> - queueing the track for download via kazaa

Napster clones, kazaa, gnutella et al. rely on end-users to upload stuff. These
end users simply have no bandwidth available for that. Cheapo DSL lines have
hundred or few hundreds of kbit/sec unguaranteed upload capacity. No one is
going to pay T1 to serve free stuff in breach of copyright laws.

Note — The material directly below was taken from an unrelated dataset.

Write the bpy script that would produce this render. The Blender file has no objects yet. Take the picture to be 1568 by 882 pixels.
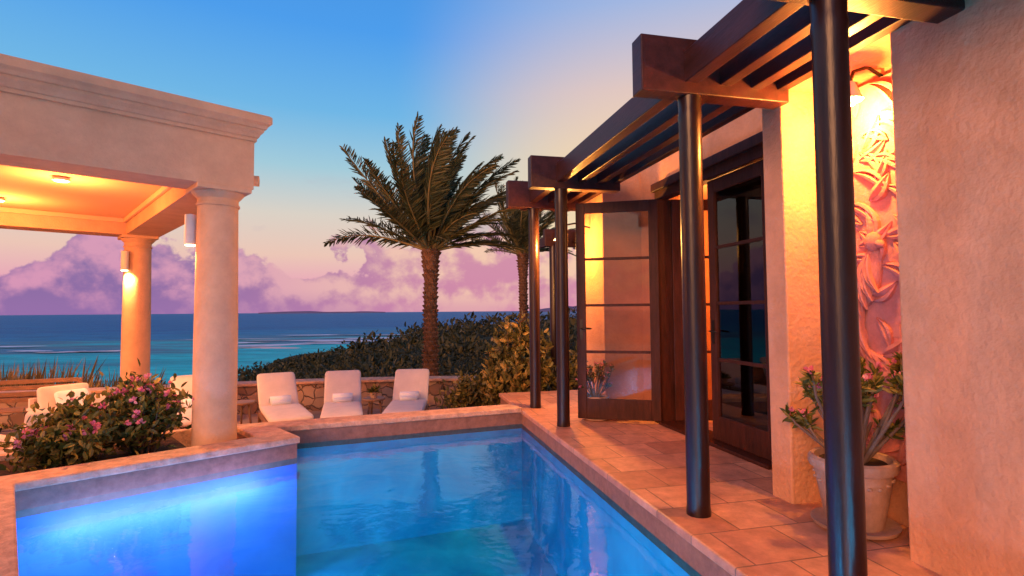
import bpy, bmesh, math, random
import numpy as np
from mathutils import Vector, Matrix
random.seed(7); rng = np.random.default_rng(7)
scene = bpy.context.scene
R = math.radians
def lin(c):
    return tuple(((v/255)/12.92 if v/255 <= .04045 else ((v/255+.055)/1.055)**2.4) for v in c)+(1,)
# ---------------------------------------------------------------- helpers
def link(o, parent=None):
    scene.collection.objects.link(o)
    if parent: o.parent = parent
    return o
def empty(name, loc=(0,0,0), rz=0, parent=None):
    o = bpy.data.objects.new(name, None); o.location = loc; o.rotation_euler = (0,0,rz)
    o.empty_display_size = .2
    return link(o, parent)
def meshobj(name, verts, faces, mat, parent=None, smooth=False):
    me = bpy.data.meshes.new(name); me.from_pydata(verts, [], faces); me.update()
    if mat: me.materials.append(mat)
    if smooth: me.polygons.foreach_set('use_smooth', [True]*len(me.polygons))
    return link(bpy.data.objects.new(name, me), parent)
def fixn(o):
    bm = bmesh.new(); bm.from_mesh(o.data); bmesh.ops.recalc_face_normals(bm, faces=bm.faces); bm.to_mesh(o.data); bm.free()
def box(name, x0,x1,y0,y1,z0,z1, mat, parent=None, bev=0.0, seg=2):
    v=[(x0,y0,z0),(x1,y0,z0),(x1,y1,z0),(x0,y1,z0),(x0,y0,z1),(x1,y0,z1),(x1,y1,z1),(x0,y1,z1)]
    f=[(0,3,2,1),(4,5,6,7),(0,1,5,4),(1,2,6,5),(2,3,7,6),(3,0,4,7)]
    o = meshobj(name, v, f, mat, parent)
    if bev:
        m=o.modifiers.new('b','BEVEL'); m.width=bev; m.segments=seg; m.limit_method='ANGLE'
        if seg>2: o.data.polygons.foreach_set('use_smooth',[True]*6)
    return o
def cushion(name, sx,sy,sz, loc, rot, mat, parent):
    bm=bmesh.new(); bmesh.ops.create_cube(bm,size=1)
    bmesh.ops.subdivide_edges(bm,edges=bm.edges,cuts=6,use_grid_fill=True)
    for v in bm.verts:
        x,y,z=v.co*2
        puff=1-.35*(max(abs(x),abs(y))**6)
        v.co=Vector((x*sx/2*(1-.05*abs(z)**2), y*sy/2*(1-.05*abs(z)**2), z*sz/2*puff))
    me=bpy.data.meshes.new(name); bm.to_mesh(me); bm.free()
    me.materials.append(mat); me.polygons.foreach_set('use_smooth',[True]*len(me.polygons))
    o=bpy.data.objects.new(name,me); o.location=loc; o.rotation_euler=rot
    m=o.modifiers.new('s','SUBSURF'); m.levels=1; m.render_levels=1
    return link(o,parent)
def lathe(name, prof, loc, mat, parent=None, segs=40, smooth=True):
    v=[];f=[]
    for r,z in prof:
        for i in range(segs):
            a=2*math.pi*i/segs; v.append((r*math.cos(a),r*math.sin(a),z))
    for j in range(len(prof)-1):
        for i in range(segs):
            k=(i+1)%segs; f.append((j*segs+i,j*segs+k,(j+1)*segs+k,(j+1)*segs+i))
    f.append(tuple(range(segs-1,-1,-1))); f.append(tuple((len(prof)-1)*segs+i for i in range(segs)))
    o=meshobj(name,v,f,mat,parent,smooth); o.location=loc
    if smooth:
        m=o.modifiers.new('e','EDGE_SPLIT'); m.split_angle=R(35)
    return o
def tubes(name, paths, mat, parent=None, segs=7):
    v=[];f=[]
    for pts,rad in paths:
        base=len(v)
        for j,(p,r) in enumerate(zip(pts,rad)):
            p=Vector(p)
            d=(Vector(pts[min(j+1,len(pts)-1)])-Vector(pts[max(j-1,0)])).normalized()
            u=d.orthogonal().normalized() if j==0 else (u-d*u.dot(d)).normalized()
            w=d.cross(u)
            for i in range(segs):
                a=2*math.pi*i/segs; v.append(tuple(p+(u*math.cos(a)+w*math.sin(a))*r))
        for j in range(len(pts)-1):
            for i in range(segs):
                k=(i+1)%segs; f.append((base+j*segs+i,base+j*segs+k,base+(j+1)*segs+k,base+(j+1)*segs+i))
        f.append(tuple(base+(len(pts)-1)*segs+i for i in range(segs)))
    return meshobj(name,v,f,mat,parent,True)
def unit(a): return a/np.maximum(np.linalg.norm(a,axis=1,keepdims=True),1e-9)
def leafmesh(name, C,D,N,L,W, mat, parent=None, fold=.18):
    D=unit(D); S=unit(np.cross(D,N)); N=np.cross(S,D); L=np.asarray(L).reshape(-1,1)*np.ones((len(C),1)); W=np.asarray(W).reshape(-1,1)*np.ones((len(C),1))
    up=N*W*fold
    V=np.stack([C, C+D*.32*L+S*.5*W+up, C+D*.74*L+S*.4*W+up, C+D*L, C+D*.74*L-S*.4*W+up, C+D*.32*L-S*.5*W+up],1).reshape(-1,3)
    n=len(C); b=(np.arange(n)*6).reshape(-1,1)
    F=np.concatenate([b+np.array([0,1,2,3]), b+np.array([0,3,4,5])],0)
    return meshobj(name, V.tolist(), F.tolist(), mat, parent)
def rdir(n): return unit(rng.normal(size=(n,3)))
# ---------------------------------------------------------------- materials
def newmat(name):
    m=bpy.data.materials.new(name); m.use_nodes=True; nt=m.node_tree
    return m, nt, nt.nodes['Principled BSDF'], nt.nodes['Material Output']
def surf(name, col, rough=.7, var=.25, scale=6, bump=.1, bscale=60, spec=.4, metal=0, stretch=(1,1,1)):
    m,nt,p,o=newmat(name); N=nt.nodes; Lk=nt.links
    tc=N.new('ShaderNodeTexCoord'); mp=N.new('ShaderNodeMapping'); mp.inputs['Scale'].default_value=stretch
    Lk.new(tc.outputs['Object'],mp.inputs[0])
    n=N.new('ShaderNodeTexNoise'); n.inputs['Scale'].default_value=scale; n.inputs['Detail'].default_value=8; n.inputs['Roughness'].default_value=.7
    Lk.new(mp.outputs[0],n.inputs['Vector'])
    r=N.new('ShaderNodeValToRGB'); e=r.color_ramp.elements
    e[0].position=.3; e[1].position=.72
    e[0].color=tuple(c*(1-var) for c in col[:3])+(1,); e[1].color=tuple(min(1,c*(1+var)) for c in col[:3])+(1,)
    Lk.new(n.outputs[0],r.inputs[0]); Lk.new(r.outputs[0],p.inputs['Base Color'])
    n2=N.new('ShaderNodeTexNoise'); n2.inputs['Scale'].default_value=bscale; n2.inputs['Detail'].default_value=4
    Lk.new(mp.outputs[0],n2.inputs['Vector'])
    b=N.new('ShaderNodeBump'); b.inputs['Strength'].default_value=bump; b.inputs['Distance'].default_value=.02
    Lk.new(n2.outputs[0],b.inputs['Height']); Lk.new(b.outputs[0],p.inputs['Normal'])
    p.inputs['Roughness'].default_value=rough; p.inputs['Specular IOR Level'].default_value=spec; p.inputs['Metallic'].default_value=metal
    return m
def emit(name,col,s):
    m,nt,p,o=newmat(name); p.inputs['Emission Color'].default_value=col+(1,); p.inputs['Emission Strength'].default_value=s
    p.inputs['Base Color'].default_value=(.8,.8,.8,1); return m
def leafmat(name, dark, mid, light, rough=.5, trans=.25):
    m,nt,p,o=newmat(name); N=nt.nodes; Lk=nt.links
    g=N.new('ShaderNodeNewGeometry'); r=N.new('ShaderNodeValToRGB'); e=r.color_ramp.elements
    e[0].color=dark+(1,); e[1].color=light+(1,); x=e.new(.55); x.color=mid+(1,)
    Lk.new(g.outputs['Random Per Island'],r.inputs[0]); Lk.new(r.outputs[0],p.inputs['Base Color'])
    p.inputs['Roughness'].default_value=rough; p.inputs['Specular IOR Level'].default_value=.3
    if trans>0:
        t=N.new('ShaderNodeBsdfTranslucent'); Lk.new(r.outputs[0],t.inputs[0])
        mx=N.new('ShaderNodeMixShader'); mx.inputs[0].default_value=trans
        Lk.new(p.outputs[0],mx.inputs[1]); Lk.new(t.outputs[0],mx.inputs[2]); Lk.new(mx.outputs[0],o.inputs['Surface'])
    return m
M={}
M['stucco']=surf('stucco_house',(.58,.285,.155),.9,.2,2.6,.55,30,.15)
M['stucco_p']=surf('stucco_pavilion',(.62,.355,.20),.9,.14,3,.3,40,.15)
M['ceil']=surf('pavilion_ceiling_paint',(.78,.44,.24),.9,.05,2,.05,40,.15)
M['wood']=surf('mahogany_beam',(.046,.012,.010),.42,.5,3,.15,25,.32,stretch=(4,.6,4))
M['wooddoor']=surf('mahogany_door',(.050,.013,.007),.5,.5,5,.12,30,.2,stretch=(4,4,.7))
M['post']=surf('dark_stained_post',(.018,.005,.004),.32,.5,6,.08,20,.4,stretch=(3,3,.5))
M['coping']=surf('coral_stone_coping',(.58,.32,.20),.85,.38,9,.8,18,.2)
M['band']=surf('pool_tile_band',(.27,.12,.075),.5,.3,12,.1,40,.3)
M['soil']=surf('planter_soil',(.06,.035,.02),.95,.4,12,.6,20,.1)
M['cream']=surf('cream_canvas',(.74,.59,.49),.9,.08,5,.25,120,.1)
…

The net result is - and anyone can try it for themselves - that average success
rate is less than 40%, the speed is miserable - most of the time it takes hour
or more for 5-6 minute mp3, and then you need to be lucky so that content
matches the title.

This makes it impractical for situations where many look for the same content,
in near real time.

shoutcast/icecast systems have 40-60K simultaneous users planetwide, with 2-3K
simultaneous broadcasts. Most stations have 1-5 listeners, popular ones up to a
hundred or even more (I have no idea who pays bandwidth for those ... some 128
kbit/sec jazz ones are really good, and have 200-300 users).

All in all, this is negligible, a don't-care at this point. The broadcast tax
is a preemptive move that is supposed to influence the future.

While there always will be pathological cases that will spend tens of hours
online to get few mp3s for free (that is, until local telco decides that flat
rate is no more viable), for most napsters are unusable. Usable serving costs
money, is stationary and therefore taxable. Until all 802.11bs automesh
networks get connected independently of "internet".